13.1.20.20 [7][13], 2014, HD 2-channel video, 5 minutes. Film Still: Courtesy of the Artist.

 

The diptych 13.1.20.20 [7][13] is part of Phil Hasting’s The Threshold Series—video works in which, to use Hastings’s words, “a wall of organic matter undulates, at times seductive or mesmerizing, at times moving between a state of health and sickness. This digitally created living, breathing matter becomes a proxy for the viewer’s own experience of standing at a threshold.” 13.1.20.20 [7][13] imagines two corporeal orifices—both abject yet also seductive—and thereby creates a way to fantastically enter and then exit the body. Opening and closing, becoming ill and recovering, this work beckons us to enter a constant state of reconstitution, seeing how the body can never be clearly marked as exclusively “ill” or “healthy”—at the microscopic level, it is always both.

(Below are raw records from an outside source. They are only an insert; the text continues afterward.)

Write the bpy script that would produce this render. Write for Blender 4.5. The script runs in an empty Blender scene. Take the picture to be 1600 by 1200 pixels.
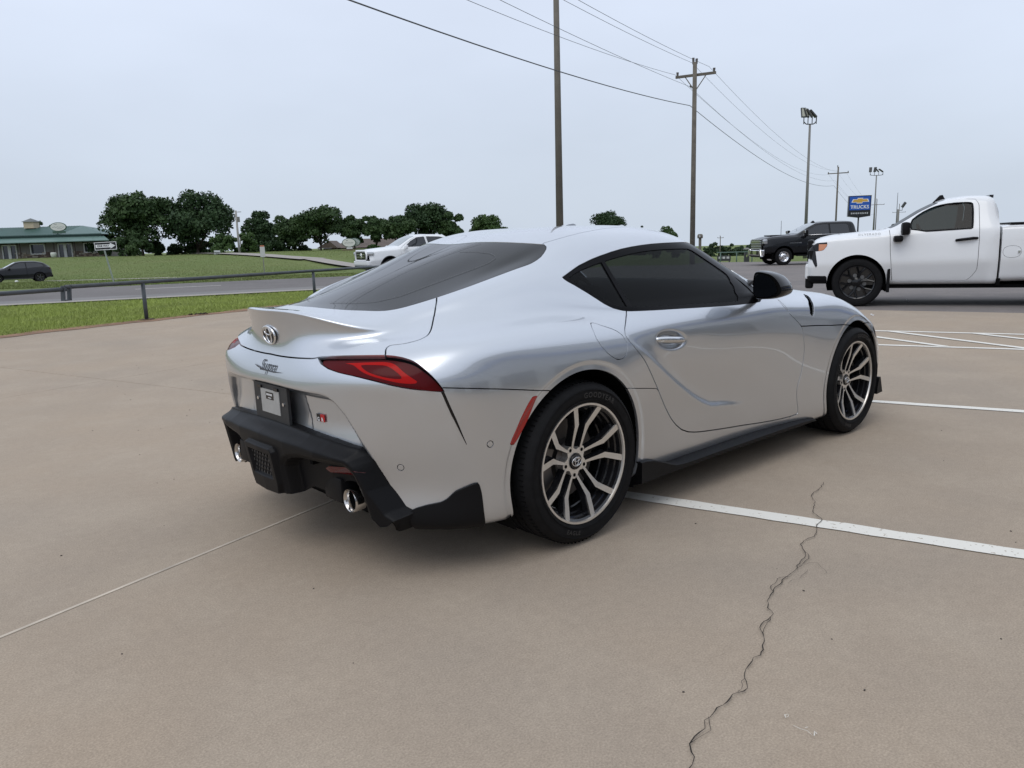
import bpy, bmesh, math, random
import numpy as np
from mathutils import Matrix, Vector

sc = bpy.context.scene
COL = sc.collection
R = math.radians
# ------------------------------------------------------------------ camera
cd = bpy.data.cameras.new('camera'); cam = bpy.data.objects.new('camera', cd); COL.objects.link(cam)
CAM = np.array([-2.2364, -2.9537, 1.228]); YAW, PITCH, ROLL = 0.8358, -0.1814, -0.0283
_f = np.array([math.cos(YAW)*math.cos(PITCH), math.sin(YAW)*math.cos(PITCH), math.sin(PITCH)])
_r = np.array([math.sin(YAW), -math.cos(YAW), 0.0]); _u = np.cross(_r, _f)
_c, _s = math.cos(ROLL), math.sin(ROLL)
_r, _u = _c*_r+_s*_u, -_s*_r+_c*_u
cam.matrix_world = Matrix(((_r[0], _u[0], -_f[0], CAM[0]), (_r[1], _u[1], -_f[1], CAM[1]), (_r[2], _u[2], -_f[2], CAM[2]), (0, 0, 0, 1)))
cd.sensor_fit = 'HORIZONTAL'; cd.sensor_width = 36.0; cd.lens = 1202.0/1600*36; cd.clip_end = 6000; cd.clip_start = 0.05
sc.camera = cam
sc.render.resolution_x, sc.render.resolution_y = 1024, 768
# ------------------------------------------------------------------ view transform
sc.view_settings.view_transform = 'Standard'; sc.view_settings.look = 'None'
sc.view_settings.exposure = 0.07; sc.view_settings.gamma = 1.0; sc.view_settings.use_curve_mapping = False
# ------------------------------------------------------------------ overcast world
SUN_EL, SUN_AZ = R(58), R(200)
w = bpy.data.worlds.new('World'); sc.world = w; w.use_nodes = True
nt = w.node_tree; nd = nt.nodes; lk = nt.links
bg = nd['Background']; bg.inputs['Strength'].default_value = 0.1
sky = nd.new('ShaderNodeTexSky'); sky.sky_type = 'NISHITA'; sky.sun_disc = False
sky.sun_elevation = SUN_EL; sky.sun_rotation = R(90)-SUN_AZ; sky.air_density = 1.0; sky.dust_density = 3.0
tc = nd.new('ShaderNodeTexCoord'); sx = nd.new('ShaderNodeSeparateXYZ'); lk.new(tc.outputs['Generated'], sx.inputs[0])
rp = nd.new('ShaderNodeValToRGB'); lk.new(sx.outputs['Z'], rp.inputs[0])
cr = rp.color_ramp; cr.interpolation = 'B_SPLINE'
cr.elements[0].position = 0.0; cr.elements[0].color = (0.56, 0.63, 0.725, 1)
cr.elements[1].position = 1.0; cr.elements[1].color = (0.82, 0.885, 0.99, 1)
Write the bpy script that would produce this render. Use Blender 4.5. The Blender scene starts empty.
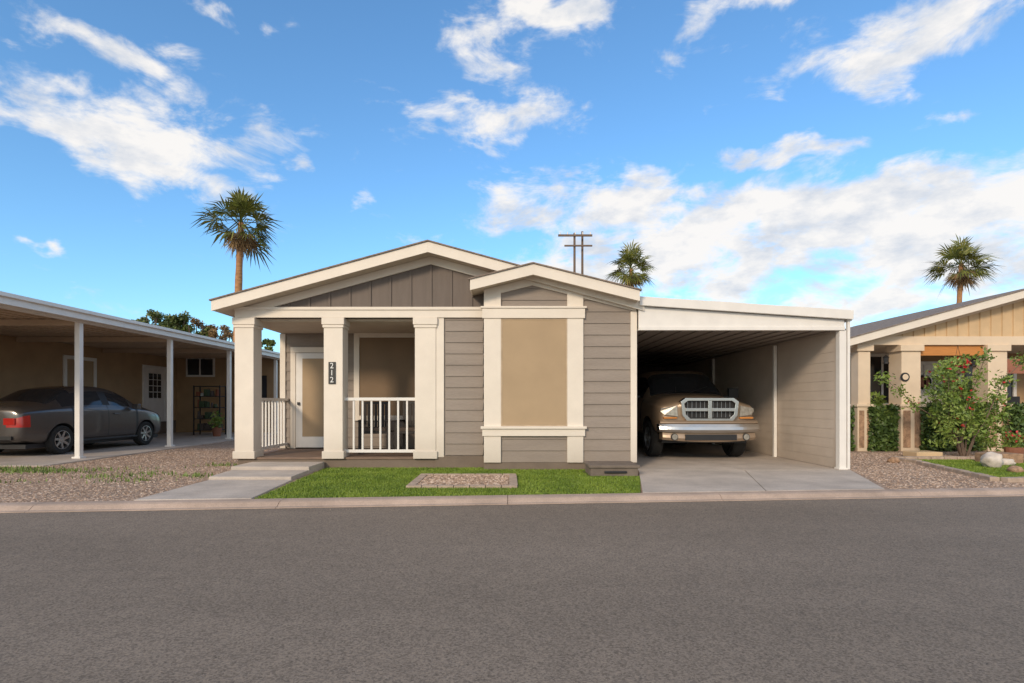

Phil Hastings (b. 1969) is an artist and filmmaker whose work is rooted in the often-opposing subjects of the sciences and the spiritual with explorations tied to liminality and the transformation process. Concepts of adversity, transcendence, and rebirth are themes that infuse his work. He works in animation, experimental and narrative cinematic modes and has screened in festivals, galleries and museums internationally. His video documentation of the sexual cannibalism and reproduction practices of praying mantis has been licensed for shows on National Geographic television and the Canadian Broadcast Corporation and New Scientist magazine. He is a 2012 New York Foundation for the Arts Film/Video Fellow and was an invited artist in the 18th Biennale of Sydney where his film Steadfast was screened at the Art Gallery of New South Wales.